Given material:
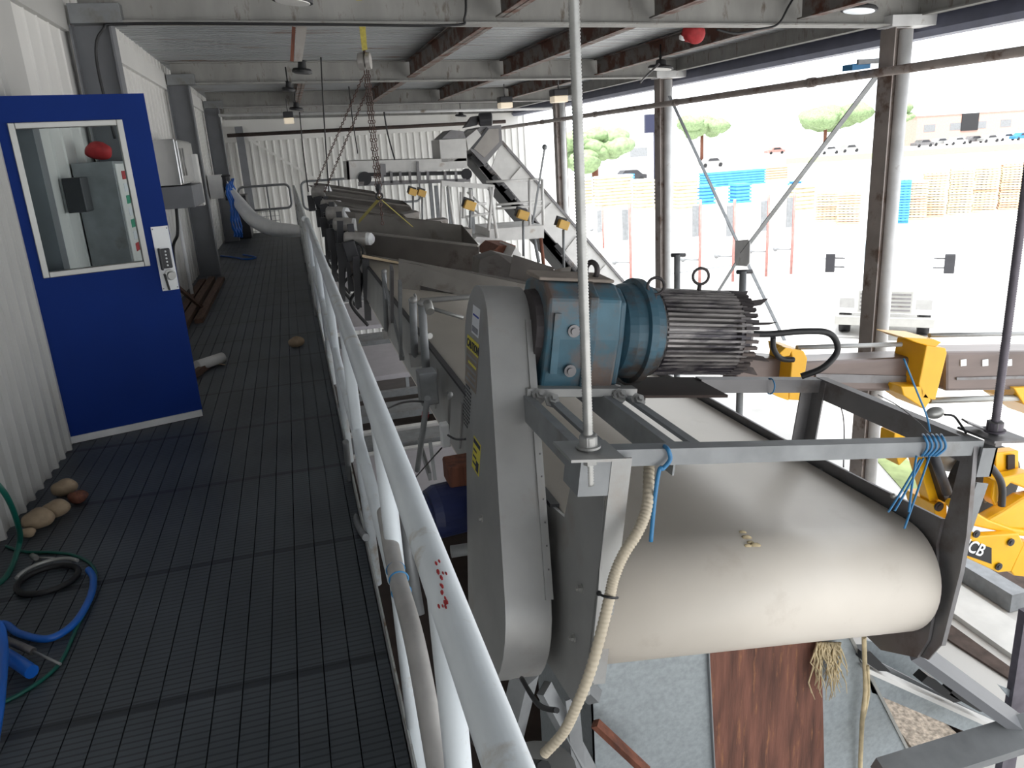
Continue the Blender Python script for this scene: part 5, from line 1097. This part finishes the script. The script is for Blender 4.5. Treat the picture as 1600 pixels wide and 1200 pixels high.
for k, px_ in enumerate((1505, 1539, 1576)):
    mb = MB(); mb.prism([Qm(px_ - 5, 562), Qm(px_ + 4, 561), Qm(px_ + 4, 571), Qm(px_ - 5, 572)], (0, -.01, 0)); mb.build('white_mark', 'white', b3)
# front arm and carriage
slab([(1398, 677), (1432, 670), (1434, 700), (1405, 728), (1396, 700)], YM + .1, .2, 'arm_head', 'yellow', .01)
slab([(1428, 702), (1446, 700), (1478, 782), (1477, 812), (1458, 800)], YM + .05, .14, 'front_arm', 'yellow', .01)
slab([(1452, 700), (1460, 698), (1488, 765), (1478, 786)], YM - .05, .12, 'ram_cover', 'blackp')
mb = MB(); mb.tube([Qm(1455, 700, YM - .1), Qm(1480, 770, YM - .1)], .05, 14); mb.build('hydraulic_ram', 'blackp', bm)
slab([(1458, 788), (1480, 786), (1480, 812), (1462, 806)], YM - .02, .4, 'pivot_block', 'yellow', .01)
mb = MB(); mb.disc_stack(Qm(1466, 791, YM - .03), (0, -1, 0), [(0, .05), (.02, .05), (.021, .03), (.03, .03)], 20); mb.build('pivot_pin', 'blackp', bm)
mb = MB(); mb.ball(Qm(1487, 710, YM + .6), .24, (1.2, 1, .75), 18); mb.build('round_housing', 'ss', bm)
mb = MB(); mb.disc_stack(Qm(1530, 752, YM + .35), (0, -1, 0), [(0, .45), (.1, .45), (.12, .3), (.2, .3)], 32); mb.build('wheel_hub', 'black', bm)
mb = MB()
for k in range(10): a = 2 * math.pi * k / 10; q = Qm(1530, 752, YM + .12) + Vector((math.cos(a) * .22, 0, math.sin(a) * .22)); mb.disc_stack(q, (0, -1, 0), [(0, .035), (.05, .035)], 8)
mb.build('hub_bolt', 'ssd', bm)
mb = MB(); mb.tube(spline([Qm(1510, 775, YM - .02), Qm(1530, 762, YM - .05), Qm(1545, 755, YM - .02)]), .025, 10); mb.build('hose_link', 'ss', bm)
mb = MB(); mb.tube(spline([Qm(1537, 715, YM - .3), Qm(1560, 745, YM - .3), Qm(1566, 765, YM - .3), Qm(1565, 790, YM - .3)]), .035, 10); mb.build('bent_bar', 'blackp', bm)
slab([(1556, 708), (1592, 704), (1592, 740), (1556, 744)], YM - .1, .12, 'upper_bracket', 'yellow', .01)
slab([(1575, 712), (1586, 711), (1586, 732), (1575, 734)], YM - .13, .02, 'bracket_slot', 'dark')
slab([(1554, 750), (1610, 738), (1640, 745), (1640, 775), (1605, 765), (1580, 755), (1570, 765), (1556, 792), (1550, 780)], YM - .25, .14, 'carriage_arm', 'yellow', .02)
slab([(1602, 778), (1640, 770), (1640, 830), (1572, 828), (1540, 815), (1568, 800)], YM - .30, .16, 'carriage_body', 'yellow', .03)
slab([(1505, 800), (1512, 792), (1545, 812), (1582, 826), (1640, 835), (1640, 842), (1592, 838), (1520, 822)], YM - .34, .25, 'carriage_shelf', 'yellow', .02)
cp = slab([(1502, 818), (1530, 838), (1592, 834), (1600, 850), (1580, 893), (1560, 895), (1502, 868)], YM - .42, .10, 'carriage_plate', 'yellow', .012)
slab([(1580, 893), (1600, 848), (1640, 855), (1640, 905), (1585, 900)], YM - .42, .15, 'carriage_plate', 'yellow', .012)
for a, b in ((1525, 834), (1579, 847), (1560, 885)):
    mb = MB(); mb.disc_stack(Qm(a, b, YM - .43), (0, -1, 0), [(0, .04), (.012, .04), (.013, .022), (.02, .022)], 16); mb.build('plate_pin', 'blackp', cp)
pl = [Qm(*q, YM - .423) for q in ((1497, 838), (1549, 856), (1549, 881), (1497, 863))]
mb = MB(); mb.prism(pl, (0, -.004, 0)); pd = mb.build('logo_plate', 'black', cp)
ta = Qm(1505, 858.5, YM - .432); tb_ = Qm(1548, 875.5, YM - .432); tu = Qm(1505, 845, YM - .432)
text('JCB', 'logo_text', 'white', ta, (tb_ - ta), Vector((0, 0, 1)) - (tb_ - ta).normalized() * (tb_ - ta).normalized().z, (tb_ - ta).length * .43, cp, .002, .0025)
# dark soil strip under the machine
mb = MB(); mb.prism([G(1485, 850), G(1680, 880), G(1700, 985), G(1590, 930), G(1492, 888)], (0, 0, .02)); one(mb, 'soil_patch', 'soil', 'dark brown soil strip under the yellow machine', 'soil')
a, b = G(1482, 905), G(1585, 960)
mb = MB(); mb.beam(G(1470, 880) + Vector((0, 0, .12)), G(1590, 955) + Vector((0, 0, .12)), .22, .22); one(mb, 'parking_block', 'galvd', 'dark grey kerb block lying near the yellow machine', 'kerb block')
mb = MB(); mb.beam(G(1470, 925) + Vector((0, 0, .03)), G(1680, 1070) + Vector((0, 0, .03)), .5, .06); one(mb, 'concrete_kerb', 'curb', 'bright white concrete kerb at the lower right', 'kerb')
mb = MB(); mb.prism([G(1455, 985) + Vector((0, 0, .005)), G(1640, 1105) + Vector((0, 0, .005)), G(1640, 1090) + Vector((0, 0, .005)), G(1460, 960) + Vector((0, 0, .005))], (0, 0, .02)); one(mb, 'earth_strip', 'soil', 'thin strip of soil between kerb and paving', 'soil')
mb = MB(); mb.prism([G(1360, 1085), G(1430, 1095), G(1530, 1180), G(1430, 1180)], (0, 0, .03)); one(mb, 'gravel_patch', 'gravel', 'patch of pale gravel seen through the support frame', 'gravel')
mb = MB(); mb.prism([G(1430, 1085), G(1500, 1120), G(1530, 1170), G(1500, 1150)], (0, 0, .06)); one(mb, 'drain_channel', 'dark', 'dark drain channel beside the pale gravel', 'drain')
mb = MB(); mb.prism([G(1352, 700), G(1400, 690), G(1470, 800), G(1440, 800)], (0, 0, .015)); one(mb, 'grass_patch', 'grass', 'patch of thin grass between the column and the yellow arm', 'grass')
# truck
tk = thing('white_truck', 'white lorry facing the building, black mirrors on both sides', 'truck', G(1375, 535))
tc_ = G(1378, 533); fwd = Vector((-.62, -.78, 0)).normalized(); rt = Vector((.78, -.62, 0)).normalized()
fwd = (Vector((CAM.x, CAM.y, 0)) - Vector((tc_.x, tc_.y, 0))).normalized(); rt = Vector((-fwd.y, fwd.x, 0))
def T(a, f, z): return tc_ + rt * a + fwd * f + Vector((0, 0, z))
def tbox(mb, a0, a1, f0, f1, z0, z1): return mb.ob(T((a0 + a1) / 2, (f0 + f1) / 2, (z0 + z1) / 2), rt * (a1 - a0) / 2, fwd * (f1 - f0) / 2, Vector((0, 0, (z1 - z0) / 2)))
mb = MB(); mb.prism([T(-1.15, .0, .7), T(-1.15, 0, 1.35), T(-1.15, -1.3, 1.55), T(-1.15, -1.9, 2.45), T(-1.15, -3.2, 2.6), T(-1.15, -3.2, .7)], rt * 2.3); mb.build('cab', 'white', tk, .05)
mb = MB(); mb.prism([T(-.95, -1.36, 1.62), T(-.85, -1.80, 2.32), T(.85, -1.80, 2.32), T(.95, -1.36, 1.62)], fwd * .02); mb.build('windscreen', 'glassd', tk)
mb = MB(); tbox(mb, -1.2, 1.2, -8, -3.4, .8, 1.25); mb.build('body_box', 'white', tk)
mb = MB(); tbox(mb, -.62, .62, 0.0, .04, .75, 1.3); gl = mb.build('grille', 'alu', tk)
mb = MB()
for k in range(5): tbox(mb, -.58, .58, .04, .055, .80 + k * .10, .84 + k * .10)
mb.build('grille_bars', 'ssd', gl)
mb = MB(); tbox(mb, -1.15, 1.15, .0, .15, .42, .66); mb.build('bumper', 'alu', tk, .02)
for s_ in (-1, 1):
    mb = MB(); tbox(mb, s_ * 1.42 - .12, s_ * 1.42 + .12, -1.3, -1.2, 1.55, 2.05); mr = mb.build('mirror', 'blackp', tk, .02)
    mb = MB(); tbox(mb, s_ * 1.2 - .15, s_ * 1.2 + .15, -1.27, -1.24, 1.68, 1.71); tbox(mb, s_ * 1.2 - .15, s_ * 1.2 + .15, -1.27, -1.24, 1.92, 1.95); mb.build('mirror_arm', 'blackp', tk)
    mb = MB(); tbox(mb, s_ * .88 - .18, s_ * .88 + .18, 0, .03, .85, 1.1); mb.build('headlight', 'ss', tk)
    mb = MB(); mb.cyl(T(s_ * 1.08, -1.0, .5), T(s_ * .80, -1.0, .5), .5, 24); mb.build('wheel', 'black', tk)
    mb = MB(); mb.cyl(T(s_ * 1.08, -6.5, .5), T(s_ * .80, -6.5, .5), .5, 24); mb.build('wheel', 'black', tk)
# posts in the yard
for i, (px_, pt, pb) in enumerate(((943, 322, 388), (986, 318, 450), (1093, 312, 446), (1145, 312, 440), (1197, 305, 432), (1236, 300, 428))):
    g = G(px_, pb); top = P(px_, pt, y=g.y); t = thing('yard_post', 'reddish yard post with a hook arm, %s in the row from the left' % ('first', 'second', 'third', 'fourth', 'fifth', 'sixth')[i], 'post', g, 'row of posts in the yard')
    mb = MB(); mb.tube([g, (g.x, g.y, top.z)], .055, 8); mb.build('post', 'redp', t)
    mb = MB(); q = Vector((g.x, g.y, GZ + .95)); mb.tube([q, q + Vector((-.5, .3, .02))], .03, 8); mb.ball(q + Vector((-.52, .32, .02)), .10, n=8); mb.build('hook_arm', 'galvd', t)
    mb = MB(); mb.box((g.x - .30, g.y - .04, top.z - 1.3), (g.x - .08, g.y + .04, top.z - .2)); mb.build('sign_strip', 'galvd', t)
mb = MB(); mb.tube(spline([G(970, 436), G(1050, 428), G(1150, 415), G(1290, 405)]), .05, 6); one(mb, 'ground_pipe', 'galvd', 'long thin pipe lying on the yard by the posts', 'pipe')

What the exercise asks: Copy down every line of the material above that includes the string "from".

Expected output:
Continue the Blender Python script for this scene: part 5, from line 1097. This part finishes the script. The script is for Blender 4.5. Treat the picture as 1600 pixels wide and 1200 pixels high.
    g = G(px_, pb); top = P(px_, pt, y=g.y); t = thing('yard_post', 'reddish yard post with a hook arm, %s in the row from the left' % ('first', 'second', 'third', 'fourth', 'fifth', 'sixth')[i], 'post', g, 'row of posts in the yard')